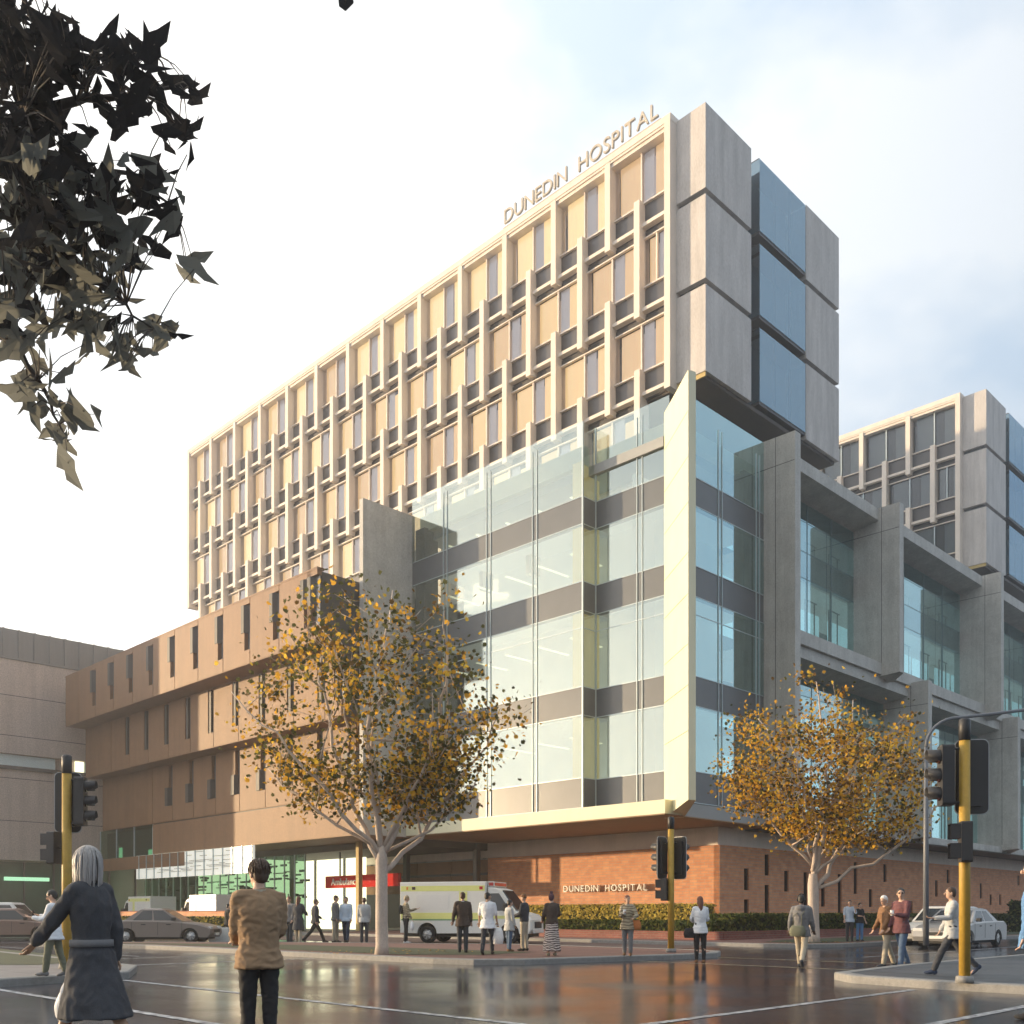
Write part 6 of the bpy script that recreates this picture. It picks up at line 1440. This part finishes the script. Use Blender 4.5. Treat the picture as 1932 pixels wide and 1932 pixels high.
# unseen sky behind the viewer is dimmed to cut the ambient light
sx = N.new('ShaderNodeSeparateXYZ'); L.new(tc.outputs['Generated'], sx.inputs[0])
bk = N.new('ShaderNodeMapRange'); bk.interpolation_type = 'SMOOTHSTEP'; bk.inputs['From Min'].default_value = -0.75; bk.inputs['From Max'].default_value = 0.15; bk.inputs['To Min'].default_value = 0.72
L.new(sx.outputs['Y'], bk.inputs['Value'])
bm2 = N.new('ShaderNodeMath'); bm2.operation = 'MULTIPLY'; L.new(mr.outputs['Result'], bm2.inputs[0]); L.new(bk.outputs['Result'], bm2.inputs[1]); L.new(bm2.outputs[0], cl.inputs['Strength'])
ms = N.new('ShaderNodeMixShader'); ms.inputs['Fac'].default_value = 0.85
L.new(bg.outputs[0], ms.inputs[1]); L.new(cl.outputs[0], ms.inputs[2]); L.new(ms.outputs[0], out.inputs['Surface'])
cam = bpy.data.cameras.new('camera'); co = bpy.data.objects.new('camera', cam); COL.objects.link(co)
cam.sensor_fit = 'HORIZONTAL'; cam.sensor_width = 36.0; cam.lens = 36.0 * FPX / 1932.0
cam.shift_y = HZ / 1932.0 - 0.5; cam.clip_start = 0.1; cam.clip_end = 4000
co.location = (0, 0, EYE); co.rotation_euler = (R(90), 0, 0); SC.camera = co
SC.view_settings.view_transform = 'Standard'; SC.view_settings.look = 'None'; SC.view_settings.exposure = 0.56; SC.view_settings.gamma = 1.0
cy = SC.cycles
cy.max_bounces = 7; cy.diffuse_bounces = 3; cy.glossy_bounces = 4; cy.transparent_max_bounces = 24; cy.caustics_reflective = False; cy.caustics_refractive = False
cy.use_denoising = True; cy.sample_clamp_indirect = 6.0
# ---------------------------------------------------------------- air
hm_ = bpy.data.materials.new('haze_air'); hm_.use_nodes = True
nt = hm_.node_tree; N = nt.nodes; L = nt.links; N.clear()
out = N.new('ShaderNodeOutputMaterial'); pv = N.new('ShaderNodeVolumePrincipled')
pv.inputs['Color'].default_value = (0.96, 0.96, 0.97, 1); pv.inputs['Density'].default_value = 0.0014; pv.inputs['Anisotropy'].default_value = 0.82
L.new(pv.outputs[0], out.inputs['Volume'])
hz = MB().box(-170, 190, -60, 210, -1.03, 62).build('haze', hm_)
tag(hz, kind='stuff')
SC.cycles.volume_bounces = 1
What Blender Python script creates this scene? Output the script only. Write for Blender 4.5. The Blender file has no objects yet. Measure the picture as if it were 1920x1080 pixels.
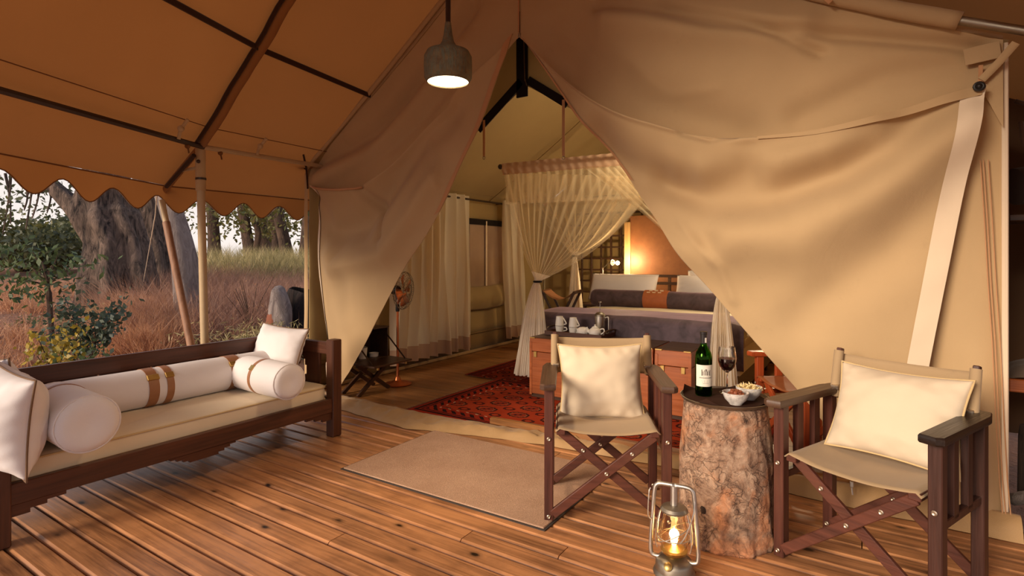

## Challenge
Transcribe the material as is, with images omitted.

## Output of the exercise
Write part 6 of the bpy script that recreates this picture. It picks up at line 1440. This part finishes the script. Use Blender 4.5. Treat the picture as 1932 pixels wide and 1932 pixels high.
# unseen sky behind the viewer is dimmed to cut the ambient light
sx = N.new('ShaderNodeSeparateXYZ'); L.new(tc.outputs['Generated'], sx.inputs[0])
bk = N.new('ShaderNodeMapRange'); bk.interpolation_type = 'SMOOTHSTEP'; bk.inputs['From Min'].default_value = -0.75; bk.inputs['From Max'].default_value = 0.15; bk.inputs['To Min'].default_value = 0.72
L.new(sx.outputs['Y'], bk.inputs['Value'])
bm2 = N.new('ShaderNodeMath'); bm2.operation = 'MULTIPLY'; L.new(mr.outputs['Result'], bm2.inputs[0]); L.new(bk.outputs['Result'], bm2.inputs[1]); L.new(bm2.outputs[0], cl.inputs['Strength'])
ms = N.new('ShaderNodeMixShader'); ms.inputs['Fac'].default_value = 0.85
L.new(bg.outputs[0], ms.inputs[1]); L.new(cl.outputs[0], ms.inputs[2]); L.new(ms.outputs[0], out.inputs['Surface'])
cam = bpy.data.cameras.new('camera'); co = bpy.data.objects.new('camera', cam); COL.objects.link(co)
cam.sensor_fit = 'HORIZONTAL'; cam.sensor_width = 36.0; cam.lens = 36.0 * FPX / 1932.0
cam.shift_y = HZ / 1932.0 - 0.5; cam.clip_start = 0.1; cam.clip_end = 4000
co.location = (0, 0, EYE); co.rotation_euler = (R(90), 0, 0); SC.camera = co
SC.view_settings.view_transform = 'Standard'; SC.view_settings.look = 'None'; SC.view_settings.exposure = 0.56; SC.view_settings.gamma = 1.0
cy = SC.cycles
cy.max_bounces = 7; cy.diffuse_bounces = 3; cy.glossy_bounces = 4; cy.transparent_max_bounces = 24; cy.caustics_reflective = False; cy.caustics_refractive = False
cy.use_denoising = True; cy.sample_clamp_indirect = 6.0
# ---------------------------------------------------------------- air
hm_ = bpy.data.materials.new('haze_air'); hm_.use_nodes = True
nt = hm_.node_tree; N = nt.nodes; L = nt.links; N.clear()
out = N.new('ShaderNodeOutputMaterial'); pv = N.new('ShaderNodeVolumePrincipled')
pv.inputs['Color'].default_value = (0.96, 0.96, 0.97, 1); pv.inputs['Density'].default_value = 0.0014; pv.inputs['Anisotropy'].default_value = 0.82
L.new(pv.outputs[0], out.inputs['Volume'])
hz = MB().box(-170, 190, -60, 210, -1.03, 62).build('haze', hm_)
tag(hz, kind='stuff')
SC.cycles.volume_bounces = 1
What Blender Python script creates this scene? Output the script only. Write for Blender 4.5. The Blender file has no objects yet. Measure the picture as if it were 1920x1080 pixels.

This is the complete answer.